Hai, perajuk kejutan. Apa kabarmu?
Kuharap kau bahagia di sana.
Apa kau sudah bertemu dengan teman baru yang mampu
mencerahkan harimu? Kuharap, iya.
Mungkin aku bukan teman yang baik untukmu, karena
aku telah mengabaikan hari yang kau anggap bersejarah di hidupmu. Hari kau
terlahir ke dunia, menghirup dan menatap dunia untuk pertama kalinya.
Maaf, jujur saja aku memang tidak hapal tanggal
ulang tahunmu. Aku juga tidak merasa harus terlalu buru-buru merayakannya,
namun bukan berarti itu tidak penting bagiku. Aku terus memikirkan cara yang
pantas merayakannya bersamamu dan yang lainnya.
Aku dan yang lain sering berdiskusi mengenai hal
ini, tapi tetap saja berakhir dengan “omong-omong” dan “rencana” saja.
Hingga akhirnya kau mengaku bahwa kau kesal dan
kecewa pada kami. Akan tetapi, kau hanya meluapkan perasaanmu itu padaku
seorang. Tak apa. Terserahmu saja berbuat apapun.

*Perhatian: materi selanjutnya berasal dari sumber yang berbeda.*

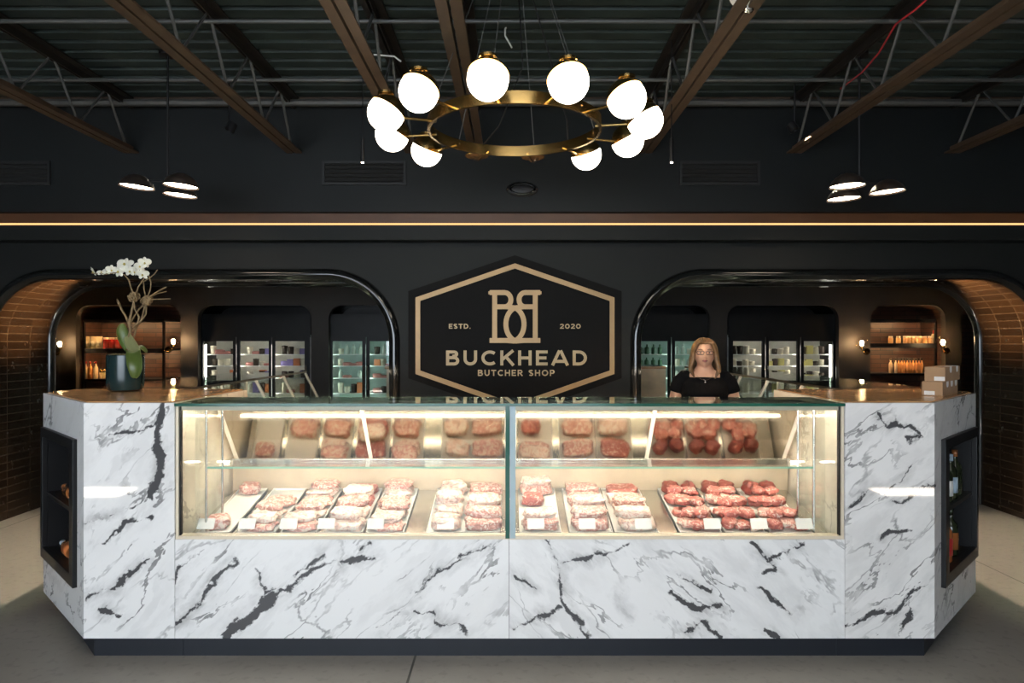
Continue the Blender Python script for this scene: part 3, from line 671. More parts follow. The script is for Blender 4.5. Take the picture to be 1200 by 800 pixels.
def corner(s,label,mat):
    cx=LX if s<0 else RX; ix=XL if s<0 else XR; ox=cx+s*.66
    t=thing('corner_cabinet',label,'cabinet',(cx,YF,0),0,'marble corner cabinets')
    lo,hi=min(cx,ix-s*-.0),max(cx,ix)
    lo,hi=(cx,ix-.002) if s<0 else (ix+.002,cx)
    MB().box(lo,hi,YF,YF+.02,ZB,ZT).build('front_panel',mat,t,bevel=.0015)
    u=Vector((s*1,1,0)).normalized(); nin=Vector((-s*1,1,0)).normalized(); L=.66*math.sqrt(2)
    Mc=Matrix(((u.x,0,nin.x,cx),(u.y,0,nin.y,YF),(0,1,0,0),(0,0,0,1)))
    nz0,nz1=.40,1.10; a0,a1=.185,.865
    MB().plate([rect(0,L,ZB,ZT),rect(a0,a1,nz0,nz1)],Mc,.02).build('angled_panel',mat,t)
    xs=sorted((ix,ix+s*.018)); MB().box(xs[0],xs[1],YF+.022,4.45,ZB,ZT).build('inner_panel',M['marble_lit'],t)
    xs=sorted((ox,ox-s*.02)); MB().box(xs[0],xs[1],YF+.665,4.45,ZB,ZT).build('outer_panel',mat,t)
    pl=[(cx+s*.0-s*.0,YF+.022),(ix+s*.02,YF+.022),(ix+s*.02,4.44),(ox-s*.022,4.44),(ox-s*.022,YF+.68)]
    MB().prism(pl,ZB,ZB+.02).build('bottom_board',M['black'],t)
    k=.088; MB().prism([(cx+s*.036-s*.036,YF+k),(ix,YF+k),(ix,4.44),(ox-s*k,4.44),(ox-s*k,YF+.66+.05),(cx-s*.0,YF+k)][:5],0,ZB).build('toe_kick',M['kick'],t)
    # niche
    D=.30; th=.012
    def slab(b,u0,u1,v0,v1,d0,d1):
        P=[Mc@Vector(p) for p in ((u0,v0,d0),(u1,v0,d0),(u1,v1,d0),(u0,v1,d0),(u0,v0,d1),(u1,v0,d1),(u1,v1,d1),(u0,v1,d1))]
        b.add(P,[(0,1,2,3),(4,5,6,7),(0,1,5,4),(1,2,6,5),(2,3,7,6),(3,0,4,7)]); return b
    b=MB(); slab(b,a0,a1,nz0,nz0+th,.0,D); slab(b,a0,a1,nz1-th,nz1,.0,D); slab(b,a0,a0+th,nz0,nz1,.0,D); slab(b,a1-th,a1,nz0,nz1,.0,D); slab(b,a0,a1,nz0,nz1,D-.01,D)
    b.build('niche_lining',M['black'],t)
    M_=Mc.copy(); M_.translation=Vector((cx,YF,0))-nin*.022
    MB().plate([rect(a0-.055,a1+.03,nz0-.045,nz1+.035),rect(a0+.02,a1-.015,nz0+.02,nz1-.02)],M_,.03).build('niche_frame',M['black'],t,bevel=.003)
    zs=.735
    slab(MB(),a0+th,a1-th,zs-.012,zs+.012,.004,D-.012).build('shelf',M['black'],t)
    return t,Mc
tl,ML=corner(-1,'white veined marble corner cabinet at the left end of the counter',M['marble_left'])
tr,MR=corner(1,'white veined marble corner cabinet at the right end of the counter',M['marble_right'])
for s,lab in ((-1,'oak worktop on the left corner under the potted orchid'),(1,'oak worktop on the right corner under the cardboard boxes')):
    cx=LX if s<0 else RX; ix=XL if s<0 else XR; ox=cx+s*.66
    poly=[(cx-s*.002,YF+.0215),(ix+s*.02,YF+.0215),(ix+s*.02,4.44),(ox-s*.022,4.44),(ox-s*.022,YF+.675)]
    o=MB().prism(poly,1.3352,1.3412).build('worktop',M['wood'],None,bevel=.002); tag(o,lab,'worktop','oak worktops')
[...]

Sebenarnya aku juga kecewa pada diriku sendiri,
biasanya aku mampu jadi si penggerak, tapi entah kenapa saat ini aku hanya
ingin jadi si pengikut. Tapi tidak lagi.
Lihatlah, si perajuk kejutan, kadomu sudah
teronggok manis di atas meja belajarku. Apakah kau masih mau menerimanya?
Tenang, kadomu pasti tak akan mengecewakan.
Oyah, bagaimana dengan caramu bersikap cuek
begitu? Tingkahmu berubah 180 derajat saat pertama kali aku mengenalmu. Apakah
semua ini benar hanya karena sebuah kejutan dan kado yang tak kunjung ada? Hahaha
sungguh kekanakan.
Dewasalah sobat, jangan bertingkah menyebalkan
begini. Jangan buat orang-orang berbalik membencimu. Kau pantas marah, tapi kau
harus ingat waktu.
Saat kau berada di dunia kerja, jika kau terus
bertingkah seperti ini, kurasa kau akan sulit nantinya. Dewasalah!